26. Reservation in favour of and allotment to life insurance policyholders in a public issue.—
(1) Any reservation made by the Corporation in favour of its life insurance policyholders on a competitive basis in
a public issue under clause (a) of sub-section (9) of section 5 shall be made in a manner similar to that applicable to a reservation on a competitive basis for employees in a public issue under any regulation made and circular issued by the Securities and Exchange Board of India regarding issue of capital and disclosure requirements, to the extent not repugnant to the provisions of the Act, and be subject to fulfilment of the terms and conditions in this regard, as disclosed in the offer document approved by the Board.
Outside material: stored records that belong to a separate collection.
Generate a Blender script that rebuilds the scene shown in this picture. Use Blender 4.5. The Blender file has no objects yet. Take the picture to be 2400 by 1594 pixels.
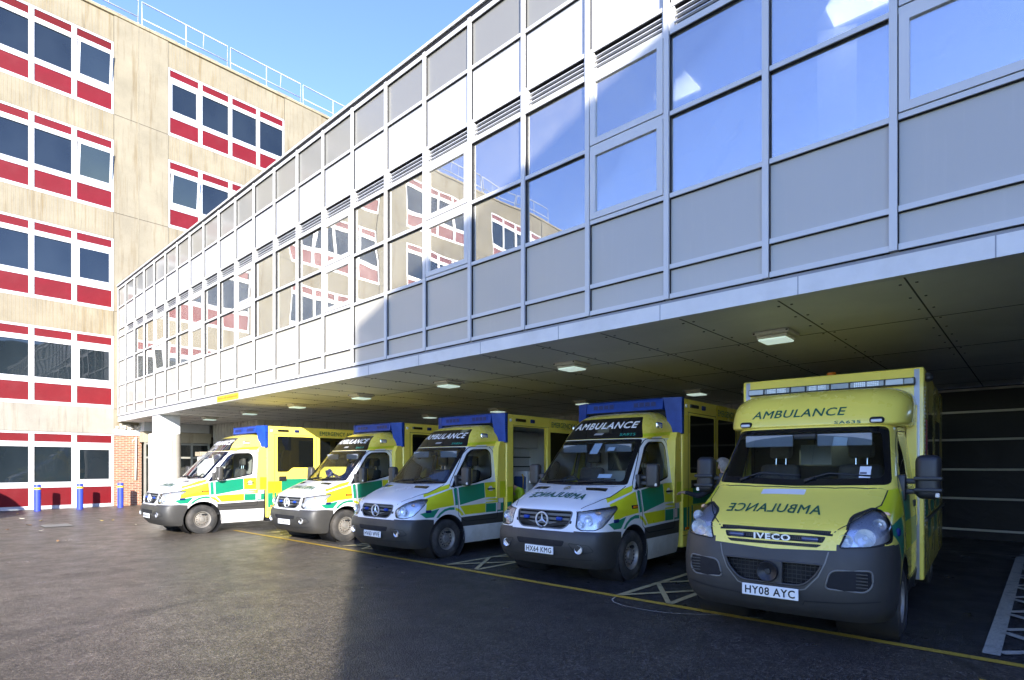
import bpy, bmesh, math, random
from math import sin, cos, pi, radians, sqrt
from mathutils import Vector, Matrix
from mathutils.bvhtree import BVHTree
random.seed(7)
SC = bpy.context.scene
COL = SC.collection

# ------------------------------------------------------------------ camera, sky, sun, exposure
H = 1.734
cam = bpy.data.objects.new('camera', bpy.data.cameras.new('camera'))
COL.objects.link(cam)
cam.location = (0, 0, H)
cam.rotation_euler = (radians(90), 0, radians(42.6))
cam.data.sensor_width = 36.0
cam.data.lens = 1346.4 / 2400 * 36
cam.data.shift_y = (1090 - 797) / 2400
cam.data.clip_start = 0.05
cam.data.clip_end = 2000
SC.camera = cam

SUN_EL = radians(17.0)
SDIR = Vector((-1.0, 0.66, 0)).normalized() * cos(SUN_EL) + Vector((0, 0, -sin(SUN_EL)))
w = bpy.data.worlds.new("World")
SC.world = w
w.use_nodes = True
nt = w.node_tree
bg = nt.nodes['Background']
sky = nt.nodes.new('ShaderNodeTexSky')
sky.sky_type = 'NISHITA'
sky.sun_disc = False
sky.sun_elevation = SUN_EL
_ts = -SDIR
sky.sun_rotation = math.atan2(_ts.x, _ts.y)
sky.altitude = 200
sky.air_density = 0.8
sky.dust_density = 0.0
sky.ozone_density = 2.0
hs = nt.nodes.new('ShaderNodeHueSaturation')              # the deep, slightly violet winter blue of the photo
hs.inputs['Hue'].default_value = 0.523; hs.inputs['Saturation'].default_value = 1.14; hs.inputs['Value'].default_value = 1.02
nt.links.new(sky.outputs[0], hs.inputs['Color'])
nt.links.new(hs.outputs[0], bg.inputs[0])
bg.inputs[1].default_value = 0.15
sl = bpy.data.lights.new('sun', 'SUN')
sl.energy = 2.65
sl.angle = radians(0.5)
sl.color = (1.0, 0.95, 0.87)
so = bpy.data.objects.new('sun', sl)
COL.objects.link(so)
so.location = (30, -20, 30)
so.rotation_euler = SDIR.to_track_quat('-Z', 'Y').to_euler()
SC.view_settings.view_transform = 'Standard'
SC.view_settings.look = 'None'
SC.view_settings.exposure = 2.15
SC.view_settings.gamma = 1.0

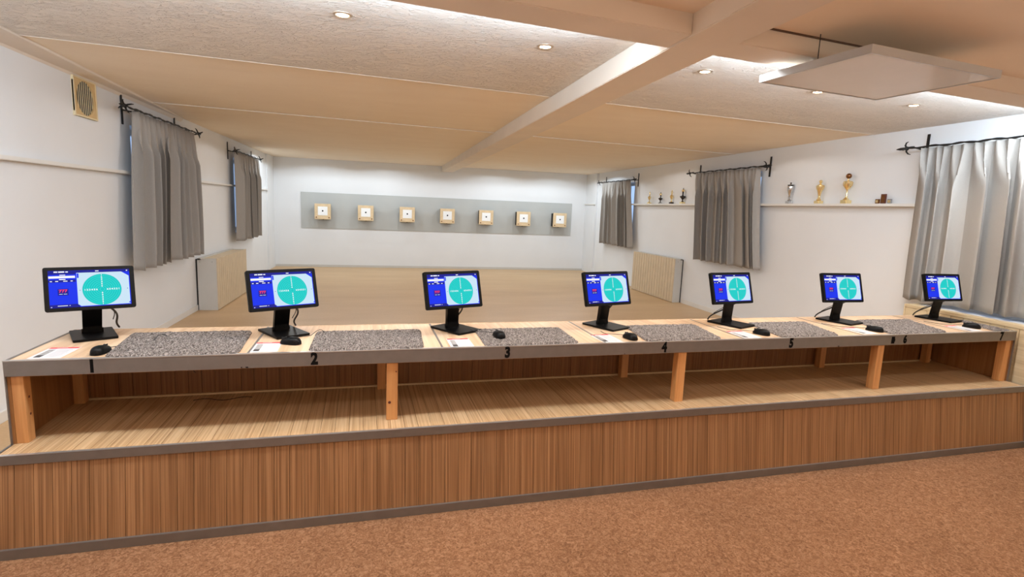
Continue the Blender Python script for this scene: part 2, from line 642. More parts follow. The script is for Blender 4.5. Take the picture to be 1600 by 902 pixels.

(2) Allotment of equity shares to life insurance policyholders against any reservation made in their favour shall be made in consultation with the stock exchanges concerned.
Explanation.—Words and expressions used in this rule but not defined in the Act shall have the meanings assigned to them in the regulations made by the Securities and Exchange Board of India regarding issue of capital and disclosure requirements, to the extent not repugnant with the provisions of the Act.
27. Use of electronic records and electronic signature.—For the purposes of these rules, any requirement of—
(a) giving notice, or submission of a certificate, or calling for information, or filing of a statement shall be satisfied if the same is given, submitted, called for or filed, as the case may be, in the form of an electronic record as defined in the Information Technology Act, 2000 (21 of 2000);
(b) a person signing a notice, certificate, a call for information or a statement shall be satisfied if he affixes thereon his electronic signature as defined in the Information Technology Act, 2000 (21of 2000).